The arrest of the human rights defender is part of an ongoing repression of women’s rights activists in Iran that has intensified in recent months. Alieh Matlabzadeh is a photographer for the Zanan (Women) magazine and other reformism publications and has actively protested against acid attacks on women. She was detained on 26 November 2016 following a workshop she attended in Georgia for empowering women. Twenty women’s rights activists who participated in the same workshop in Georgia, have also been questioned by the Intelligence Ministry. Moreover, since January 2016 more than a dozen women’s rights activists in Tehran have been summoned for long, intensive interrogations by the Revolutionary Guards, and threatened with imprisonment on national security-related charges. Many had been involved in a campaign that launched in October 2015, which advocated for increased representation of women in Iran’s February 2016 parliamentary election.
Front Line Defenders is deeply concerned by, and strongly condemns, the detention of Farzaneh Jalali, which it believes to be in retaliation to her legitimate and peaceful human rights activities.

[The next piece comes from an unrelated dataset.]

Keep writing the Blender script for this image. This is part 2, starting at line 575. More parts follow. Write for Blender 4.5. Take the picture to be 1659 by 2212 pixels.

Front Line Defenders urges the authorities in the Islamic Republic of Iran to:
1. Immediately and unconditionally release Farzaneh Jalali and other women’s rights activists as Front Line Defenders believes that they have been targeted solely as a result of their legitimate human rights work;
2. Ensure that the treatment of Farzaneh Jalali, while in detention, adheres to the conditions set out in the ‘Body of Principles for the Protection of All Persons under Any Form of Detention or Imprisonment', adopted by UN General Assembly resolution 43/173 of 9 December 1988;
3. Cease targeting women’s rights defenders in Iran and guarantee in all circumstances that they are able to carry out their legitimate human rights activities without fear of reprisals and free of all restrictions including judicial harassment.